Other notables: Charles Howell III, Anthony Kim, Marc Leishman, Matthew Wolff, Carlos Ortiz

8. Billy Horschel

Surprising because: Like Kisner, Horschel was on the 2022 U.S. Presidents Cup team. Like Kisner, he’s struggled since then. Still, I would have expected Horschel to rank high enough to qualify for this year’s Masters.

Not playing because: While he’s been playing better of late, finishing inside the top 12 in three of his most recent five starts, he came up just short of the end-of-year OWGR cutoff and remains outside the top 80 in the world.

9 and 10. Sandy Lyle and Larry Mize

Surprising because: Larry Mize won the Masters in 1987. Sandy Lyle won the Masters in 1988. They’ve been Masters fixtures since then.

Not playing because: Both Mize and Lyle declared that 2023 would be their final Masters tournament. Mize, 64 at the time, declared the golf course had just gotten too long. He hadn’t made the cut since 2017 and was at peace with the decision.

As for Lyle? At age 65 he decided it was time to step away from pro golf altogether.
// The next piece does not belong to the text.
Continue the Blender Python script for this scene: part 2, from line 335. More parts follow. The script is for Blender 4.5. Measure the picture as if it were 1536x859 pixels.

His Masters career had a particularly memorable ending, too: On Friday last year, play was called due to weather with Lyle just 12 feet from the hole at No. 18.

How’d he spend that Friday night, preparing for his final strokes?

“A lot of tequila and a bit of whisky tasting at about 1 o’clock this morning,” he said.

Come Saturday morning he two-putted from the fringe. He did some interviews. And then he returned to the green to watch Mize finish up; they embraced on the 18th green.

They won’t be back at this year’s Masters. But that puts them in talented company.